For Limited Liability Companies
- A valid trade license copy
- A copy of the valid Emirates ID and passport for the license owner
- Power of attorney, if applicable.
- Shareholder certificate copy
- A copy of the Memorandum of Association of the Company and appendices (translated into Arabic).
Cost of Rent to Own Schemes in Dubai
Transaction Fees: 0.25% of the rent amount.
Sale Price Fees: 2% of the total sale price, buyer and the seller have to pay this fee separately.
Additional Fees
- Innovation fee: AED 10
- Knowledge fee: AED 10 (added to each fee)
Developer Self-Registration Fee: AED 1,000 (for developers).
Process for applying for Rent to Own Schemes in Dubai
To apply for a rent-to-own scheme in Dubai, follow these simple steps:
- Go to the DLD website and select “register for rent-to-own” under the Contract service.
- Enter details about the financing entity and the amount.
- Complete the required information.
- Select your payment method.
- Upload the necessary documents.
- Submit your application online.
Once submitted, you will receive the document via email.
Frequently Asked Questions
What Are the Payment Plans for Rent-to-own Properties in Dubai?
Payment plans for rent-to-own schemes vary because they are set based on the agreement between the developer and the buyer.
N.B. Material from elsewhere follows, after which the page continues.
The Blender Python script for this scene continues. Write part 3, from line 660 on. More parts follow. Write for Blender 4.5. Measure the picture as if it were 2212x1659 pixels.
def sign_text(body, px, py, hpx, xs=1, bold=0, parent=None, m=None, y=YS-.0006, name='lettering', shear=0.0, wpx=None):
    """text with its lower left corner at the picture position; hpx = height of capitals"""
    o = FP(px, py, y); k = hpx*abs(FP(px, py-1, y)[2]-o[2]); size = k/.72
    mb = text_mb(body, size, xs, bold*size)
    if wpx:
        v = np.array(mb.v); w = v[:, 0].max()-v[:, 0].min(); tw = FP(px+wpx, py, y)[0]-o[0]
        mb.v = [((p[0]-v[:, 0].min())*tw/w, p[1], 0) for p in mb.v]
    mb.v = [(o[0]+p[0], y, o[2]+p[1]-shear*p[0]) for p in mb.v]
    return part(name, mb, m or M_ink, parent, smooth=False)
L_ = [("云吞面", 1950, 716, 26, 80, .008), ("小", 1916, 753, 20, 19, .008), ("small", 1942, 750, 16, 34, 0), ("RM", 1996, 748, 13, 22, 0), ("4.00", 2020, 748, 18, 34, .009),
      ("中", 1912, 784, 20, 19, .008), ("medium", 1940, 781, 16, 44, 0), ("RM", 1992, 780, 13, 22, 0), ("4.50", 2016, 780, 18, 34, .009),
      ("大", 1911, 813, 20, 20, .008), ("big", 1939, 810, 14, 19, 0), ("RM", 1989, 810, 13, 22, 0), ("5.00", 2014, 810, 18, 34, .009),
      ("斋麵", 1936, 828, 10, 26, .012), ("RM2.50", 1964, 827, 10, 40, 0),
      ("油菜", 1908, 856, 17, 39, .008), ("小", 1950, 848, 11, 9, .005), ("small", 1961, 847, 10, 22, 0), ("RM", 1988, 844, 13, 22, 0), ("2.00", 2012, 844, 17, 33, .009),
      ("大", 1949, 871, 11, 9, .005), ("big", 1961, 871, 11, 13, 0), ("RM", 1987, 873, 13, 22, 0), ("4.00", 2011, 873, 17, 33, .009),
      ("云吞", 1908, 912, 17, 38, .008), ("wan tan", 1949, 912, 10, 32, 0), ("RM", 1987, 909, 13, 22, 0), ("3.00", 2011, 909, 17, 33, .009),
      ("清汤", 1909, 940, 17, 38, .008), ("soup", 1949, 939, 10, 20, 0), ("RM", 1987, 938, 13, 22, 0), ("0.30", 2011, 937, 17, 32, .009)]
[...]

Although the DLD provides guidelines and fees for registering, financing, transferring, and cancelling these contracts, each rent-to-own scheme is customized to fit the specific situation.
Where to Buy Rent-to-Own Properties in Dubai?
Rent-to-own properties are becoming very popular in Dubai because they offer financial benefits. Here are some recommended areas to consider for purchasing rent-to-own properties in Dubai:
- Dubai South
- Al Furjan
- Jumeirah Golf Estates
- Business Bay
- Dubailand
- Jumeirah Village Circle
- Al Barsha
- Dubai Silicon Oasis
- International City
What is Lease to Own property in Dubai?
Lease-to-own is a popular method for buying a home in Dubai. You begin by renting a property under a lease agreement. As you make regular rent payments, you eventually have the chance to buy the property at the end of the lease term. This approach allows you to live in the home while working towards ownership and offers a flexible option if you are not ready to pay the full price upfront.
Can I Do Rent-to-Rent in Dubai?
Yes, you can sublease a property in Dubai, but you must follow legal rules. Tenants need to get written approval from the landlord before sub-leasing the property. This helps maintain a good relationship with the sub-tenant and ensures you follow local regulations.
Summing it up
Rent-to-own properties in Dubai allow you to rent a home with the option to buy it later. Here is a quick summary.
How It Works: You rent the property, and part of your rent payments go towards the down payment. The initial payment is usually around 5%, much less than the 25% required for a traditional mortgage.
Legal Options: There are two main agreements:
- Purchase Agreement: Sets terms like monthly rent, total property price, and future value.
- Option to Purchase: Allows you to decide whether to buy or continue renting.
Benefits
- Lower upfront costs.
- Opportunity to live in the home before buying.
- Potential savings on maintenance if the developer handles it.
Requirements: Ensure you agree on the rental period, future property value, penalties for missed payments, and who is responsible for maintenance.
Application Process: Register on the DLD website, provide the required details and documents, choose a payment method, and submit your application online.